Below is a block of records; repeat each one exactly.

Scenes as source code:
____
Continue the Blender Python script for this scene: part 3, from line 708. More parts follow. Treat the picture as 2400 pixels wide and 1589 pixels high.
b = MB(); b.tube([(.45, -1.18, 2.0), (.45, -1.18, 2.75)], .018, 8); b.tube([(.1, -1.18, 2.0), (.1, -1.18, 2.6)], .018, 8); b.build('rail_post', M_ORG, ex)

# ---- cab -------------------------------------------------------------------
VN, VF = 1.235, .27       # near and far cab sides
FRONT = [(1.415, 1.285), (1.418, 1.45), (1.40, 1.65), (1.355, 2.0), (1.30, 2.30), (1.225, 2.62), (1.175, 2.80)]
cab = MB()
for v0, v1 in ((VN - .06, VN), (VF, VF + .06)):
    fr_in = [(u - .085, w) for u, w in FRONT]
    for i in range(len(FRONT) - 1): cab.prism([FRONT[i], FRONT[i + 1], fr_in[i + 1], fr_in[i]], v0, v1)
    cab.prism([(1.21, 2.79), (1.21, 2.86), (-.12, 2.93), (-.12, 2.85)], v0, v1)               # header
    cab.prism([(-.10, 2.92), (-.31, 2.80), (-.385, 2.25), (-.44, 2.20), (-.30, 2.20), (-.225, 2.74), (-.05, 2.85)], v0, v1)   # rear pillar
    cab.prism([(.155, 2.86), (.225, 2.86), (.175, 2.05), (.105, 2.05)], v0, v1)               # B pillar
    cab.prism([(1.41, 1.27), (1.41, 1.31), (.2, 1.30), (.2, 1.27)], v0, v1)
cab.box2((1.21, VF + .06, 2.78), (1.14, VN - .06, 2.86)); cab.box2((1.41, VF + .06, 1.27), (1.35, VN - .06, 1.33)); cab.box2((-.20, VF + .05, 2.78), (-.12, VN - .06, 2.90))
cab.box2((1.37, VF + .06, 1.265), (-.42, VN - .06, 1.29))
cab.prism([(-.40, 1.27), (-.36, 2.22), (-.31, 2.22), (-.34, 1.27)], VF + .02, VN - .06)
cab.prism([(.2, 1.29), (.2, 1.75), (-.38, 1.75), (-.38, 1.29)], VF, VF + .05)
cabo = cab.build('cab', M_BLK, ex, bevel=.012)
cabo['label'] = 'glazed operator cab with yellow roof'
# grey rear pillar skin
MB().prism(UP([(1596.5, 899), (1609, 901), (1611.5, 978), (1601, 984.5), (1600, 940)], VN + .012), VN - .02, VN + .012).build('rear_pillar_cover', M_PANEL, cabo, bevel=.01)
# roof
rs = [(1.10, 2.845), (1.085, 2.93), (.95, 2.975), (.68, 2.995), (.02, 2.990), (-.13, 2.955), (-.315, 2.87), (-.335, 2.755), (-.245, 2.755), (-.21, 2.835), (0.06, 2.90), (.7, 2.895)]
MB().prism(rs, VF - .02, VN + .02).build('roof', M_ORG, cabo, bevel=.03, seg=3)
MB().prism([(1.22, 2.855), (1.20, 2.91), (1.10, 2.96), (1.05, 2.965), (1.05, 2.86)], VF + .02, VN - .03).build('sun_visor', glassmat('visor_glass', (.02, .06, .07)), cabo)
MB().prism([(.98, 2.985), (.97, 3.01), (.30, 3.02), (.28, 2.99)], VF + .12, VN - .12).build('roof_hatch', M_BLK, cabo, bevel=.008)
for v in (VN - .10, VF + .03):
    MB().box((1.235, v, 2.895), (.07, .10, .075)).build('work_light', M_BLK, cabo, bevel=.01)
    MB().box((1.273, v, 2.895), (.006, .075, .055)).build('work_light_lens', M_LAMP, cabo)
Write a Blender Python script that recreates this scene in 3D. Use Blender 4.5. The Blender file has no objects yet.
____
▸ Complete answer
Continue the Blender Python script for this scene: part 3, from line 708. More parts follow. Treat the picture as 2400 pixels wide and 1589 pixels high.
b = MB(); b.tube([(.45, -1.18, 2.0), (.45, -1.18, 2.75)], .018, 8); b.tube([(.1, -1.18, 2.0), (.1, -1.18, 2.6)], .018, 8); b.build('rail_post', M_ORG, ex)

# ---- cab -------------------------------------------------------------------
VN, VF = 1.235, .27       # near and far cab sides
FRONT = [(1.415, 1.285), (1.418, 1.45), (1.40, 1.65), (1.355, 2.0), (1.30, 2.30), (1.225, 2.62), (1.175, 2.80)]
cab = MB()
for v0, v1 in ((VN - .06, VN), (VF, VF + .06)):
    fr_in = [(u - .085, w) for u, w in FRONT]
    for i in range(len(FRONT) - 1): cab.prism([FRONT[i], FRONT[i + 1], fr_in[i + 1], fr_in[i]], v0, v1)
    cab.prism([(1.21, 2.79), (1.21, 2.86), (-.12, 2.93), (-.12, 2.85)], v0, v1)               # header
    cab.prism([(-.10, 2.92), (-.31, 2.80), (-.385, 2.25), (-.44, 2.20), (-.30, 2.20), (-.225, 2.74), (-.05, 2.85)], v0, v1)   # rear pillar
    cab.prism([(.155, 2.86), (.225, 2.86), (.175, 2.05), (.105, 2.05)], v0, v1)               # B pillar
    cab.prism([(1.41, 1.27), (1.41, 1.31), (.2, 1.30), (.2, 1.27)], v0, v1)
cab.box2((1.21, VF + .06, 2.78), (1.14, VN - .06, 2.86)); cab.box2((1.41, VF + .06, 1.27), (1.35, VN - .06, 1.33)); cab.box2((-.20, VF + .05, 2.78), (-.12, VN - .06, 2.90))
cab.box2((1.37, VF + .06, 1.265), (-.42, VN - .06, 1.29))
cab.prism([(-.40, 1.27), (-.36, 2.22), (-.31, 2.22), (-.34, 1.27)], VF + .02, VN - .06)
cab.prism([(.2, 1.29), (.2, 1.75), (-.38, 1.75), (-.38, 1.29)], VF, VF + .05)
cabo = cab.build('cab', M_BLK, ex, bevel=.012)
cabo['label'] = 'glazed operator cab with yellow roof'
# grey rear pillar skin
MB().prism(UP([(1596.5, 899), (1609, 901), (1611.5, 978), (1601, 984.5), (1600, 940)], VN + .012), VN - .02, VN + .012).build('rear_pillar_cover', M_PANEL, cabo, bevel=.01)
# roof
rs = [(1.10, 2.845), (1.085, 2.93), (.95, 2.975), (.68, 2.995), (.02, 2.990), (-.13, 2.955), (-.315, 2.87), (-.335, 2.755), (-.245, 2.755), (-.21, 2.835), (0.06, 2.90), (.7, 2.895)]
MB().prism(rs, VF - .02, VN + .02).build('roof', M_ORG, cabo, bevel=.03, seg=3)
MB().prism([(1.22, 2.855), (1.20, 2.91), (1.10, 2.96), (1.05, 2.965), (1.05, 2.86)], VF + .02, VN - .03).build('sun_visor', glassmat('visor_glass', (.02, .06, .07)), cabo)
MB().prism([(.98, 2.985), (.97, 3.01), (.30, 3.02), (.28, 2.99)], VF + .12, VN - .12).build('roof_hatch', M_BLK, cabo, bevel=.008)
for v in (VN - .10, VF + .03):
    MB().box((1.235, v, 2.895), (.07, .10, .075)).build('work_light', M_BLK, cabo, bevel=.01)
    MB().box((1.273, v, 2.895), (.006, .075, .055)).build('work_light_lens', M_LAMP, cabo)
Write a Blender Python script that recreates this scene in 3D. Use Blender 4.5. The Blender file has no objects yet.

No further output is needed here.